[Rows from a dataset]
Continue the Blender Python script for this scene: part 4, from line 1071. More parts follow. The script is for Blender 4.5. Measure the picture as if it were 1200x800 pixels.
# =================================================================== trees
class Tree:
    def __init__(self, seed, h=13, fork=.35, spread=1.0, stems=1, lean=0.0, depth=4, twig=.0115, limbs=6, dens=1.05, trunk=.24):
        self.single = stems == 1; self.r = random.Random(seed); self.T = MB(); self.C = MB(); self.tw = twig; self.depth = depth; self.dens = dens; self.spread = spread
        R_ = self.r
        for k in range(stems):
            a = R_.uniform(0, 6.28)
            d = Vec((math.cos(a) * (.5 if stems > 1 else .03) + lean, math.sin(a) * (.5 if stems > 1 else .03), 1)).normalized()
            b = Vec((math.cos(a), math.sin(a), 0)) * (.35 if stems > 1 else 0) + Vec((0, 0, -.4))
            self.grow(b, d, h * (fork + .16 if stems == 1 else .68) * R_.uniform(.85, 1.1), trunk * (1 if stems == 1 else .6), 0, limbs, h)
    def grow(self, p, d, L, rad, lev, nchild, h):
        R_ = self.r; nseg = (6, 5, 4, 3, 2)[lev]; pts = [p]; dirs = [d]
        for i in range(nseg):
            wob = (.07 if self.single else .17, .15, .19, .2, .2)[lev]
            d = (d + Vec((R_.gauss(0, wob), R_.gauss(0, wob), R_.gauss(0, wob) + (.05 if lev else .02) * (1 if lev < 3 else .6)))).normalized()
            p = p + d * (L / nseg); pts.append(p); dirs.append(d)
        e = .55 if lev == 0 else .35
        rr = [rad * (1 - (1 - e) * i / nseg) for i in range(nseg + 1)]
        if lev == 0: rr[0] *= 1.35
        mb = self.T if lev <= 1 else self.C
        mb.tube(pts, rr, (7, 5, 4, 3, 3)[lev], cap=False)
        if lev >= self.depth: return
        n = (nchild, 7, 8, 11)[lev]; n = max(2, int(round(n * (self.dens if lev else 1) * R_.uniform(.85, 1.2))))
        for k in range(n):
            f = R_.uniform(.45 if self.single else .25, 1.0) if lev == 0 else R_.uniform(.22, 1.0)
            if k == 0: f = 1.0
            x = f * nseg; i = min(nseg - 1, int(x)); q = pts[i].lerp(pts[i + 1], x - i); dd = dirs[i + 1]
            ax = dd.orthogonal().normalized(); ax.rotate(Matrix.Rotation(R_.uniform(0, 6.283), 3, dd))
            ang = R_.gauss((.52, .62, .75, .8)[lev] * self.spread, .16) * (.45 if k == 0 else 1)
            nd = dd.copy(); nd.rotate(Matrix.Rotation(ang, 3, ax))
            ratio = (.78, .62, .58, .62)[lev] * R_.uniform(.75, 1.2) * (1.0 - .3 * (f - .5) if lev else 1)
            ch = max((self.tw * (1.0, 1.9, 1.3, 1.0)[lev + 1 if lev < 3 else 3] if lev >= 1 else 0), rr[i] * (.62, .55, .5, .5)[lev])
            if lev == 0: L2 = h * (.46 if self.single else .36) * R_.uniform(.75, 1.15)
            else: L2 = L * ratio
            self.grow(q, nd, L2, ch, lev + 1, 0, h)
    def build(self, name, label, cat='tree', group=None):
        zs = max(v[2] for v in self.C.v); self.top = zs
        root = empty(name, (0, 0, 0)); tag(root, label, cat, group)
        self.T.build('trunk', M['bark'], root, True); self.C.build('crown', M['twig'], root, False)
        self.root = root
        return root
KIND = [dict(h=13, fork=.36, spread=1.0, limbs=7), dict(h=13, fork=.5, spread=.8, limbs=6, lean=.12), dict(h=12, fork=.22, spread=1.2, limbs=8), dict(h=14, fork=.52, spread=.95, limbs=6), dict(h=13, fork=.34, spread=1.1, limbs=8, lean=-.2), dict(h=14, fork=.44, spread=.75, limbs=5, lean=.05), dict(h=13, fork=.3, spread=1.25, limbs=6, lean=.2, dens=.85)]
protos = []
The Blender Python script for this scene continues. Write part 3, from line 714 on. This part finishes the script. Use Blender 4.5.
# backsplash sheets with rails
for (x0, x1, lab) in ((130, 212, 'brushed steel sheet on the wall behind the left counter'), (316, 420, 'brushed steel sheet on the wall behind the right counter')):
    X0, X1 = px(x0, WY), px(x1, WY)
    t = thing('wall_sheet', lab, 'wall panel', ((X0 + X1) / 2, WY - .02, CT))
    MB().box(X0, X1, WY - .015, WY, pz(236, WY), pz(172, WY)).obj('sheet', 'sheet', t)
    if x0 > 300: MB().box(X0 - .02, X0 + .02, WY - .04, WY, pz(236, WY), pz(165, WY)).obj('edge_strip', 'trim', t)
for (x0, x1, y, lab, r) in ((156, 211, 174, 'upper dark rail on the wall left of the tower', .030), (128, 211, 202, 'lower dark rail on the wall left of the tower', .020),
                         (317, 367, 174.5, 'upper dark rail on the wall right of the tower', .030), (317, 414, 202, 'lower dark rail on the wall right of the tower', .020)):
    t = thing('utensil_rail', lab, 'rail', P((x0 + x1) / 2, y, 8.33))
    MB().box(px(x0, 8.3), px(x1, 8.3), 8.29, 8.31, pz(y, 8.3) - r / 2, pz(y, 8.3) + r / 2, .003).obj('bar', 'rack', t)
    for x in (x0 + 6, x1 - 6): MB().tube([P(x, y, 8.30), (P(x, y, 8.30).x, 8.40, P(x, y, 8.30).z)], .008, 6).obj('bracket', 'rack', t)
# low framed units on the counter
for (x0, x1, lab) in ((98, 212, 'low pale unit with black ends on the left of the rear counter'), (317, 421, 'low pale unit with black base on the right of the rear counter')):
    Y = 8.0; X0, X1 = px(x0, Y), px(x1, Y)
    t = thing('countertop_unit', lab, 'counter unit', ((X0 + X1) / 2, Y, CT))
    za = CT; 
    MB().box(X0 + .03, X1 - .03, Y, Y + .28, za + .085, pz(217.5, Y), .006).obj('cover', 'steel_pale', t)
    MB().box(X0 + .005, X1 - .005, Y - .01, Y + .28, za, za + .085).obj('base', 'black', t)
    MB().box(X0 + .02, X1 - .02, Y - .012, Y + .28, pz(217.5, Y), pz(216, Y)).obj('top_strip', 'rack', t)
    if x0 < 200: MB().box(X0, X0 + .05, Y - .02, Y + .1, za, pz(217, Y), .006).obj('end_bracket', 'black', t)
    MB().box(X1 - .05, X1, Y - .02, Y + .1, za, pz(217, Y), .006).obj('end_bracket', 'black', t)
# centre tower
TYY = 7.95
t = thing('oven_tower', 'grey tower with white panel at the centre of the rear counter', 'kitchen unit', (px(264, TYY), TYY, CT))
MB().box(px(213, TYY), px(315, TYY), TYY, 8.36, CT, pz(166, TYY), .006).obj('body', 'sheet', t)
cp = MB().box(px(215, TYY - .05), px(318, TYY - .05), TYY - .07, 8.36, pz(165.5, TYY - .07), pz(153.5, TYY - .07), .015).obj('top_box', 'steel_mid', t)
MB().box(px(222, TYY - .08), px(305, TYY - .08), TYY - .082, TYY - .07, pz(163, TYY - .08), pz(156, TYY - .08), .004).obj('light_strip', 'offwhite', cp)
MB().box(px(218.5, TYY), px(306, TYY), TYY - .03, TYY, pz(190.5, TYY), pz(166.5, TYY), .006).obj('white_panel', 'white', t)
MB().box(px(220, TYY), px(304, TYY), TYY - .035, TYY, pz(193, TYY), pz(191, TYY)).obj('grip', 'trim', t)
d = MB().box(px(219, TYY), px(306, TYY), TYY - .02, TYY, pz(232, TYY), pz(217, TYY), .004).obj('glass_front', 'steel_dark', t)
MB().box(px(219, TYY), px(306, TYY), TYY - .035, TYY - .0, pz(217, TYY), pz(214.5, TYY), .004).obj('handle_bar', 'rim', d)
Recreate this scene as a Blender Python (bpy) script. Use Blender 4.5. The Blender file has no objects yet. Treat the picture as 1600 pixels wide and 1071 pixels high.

WRITTEN TASK
Identify each line in the records above that contains the word "scene", and copy it out in full.

EXERCISE RESPONSE
Continue the Blender Python script for this scene: part 4, from line 1071. More parts follow. The script is for Blender 4.5. Measure the picture as if it were 1200x800 pixels.
The Blender Python script for this scene continues. Write part 3, from line 714 on. This part finishes the script. Use Blender 4.5.
Recreate this scene as a Blender Python (bpy) script. Use Blender 4.5. The Blender file has no objects yet. Treat the picture as 1600 pixels wide and 1071 pixels high.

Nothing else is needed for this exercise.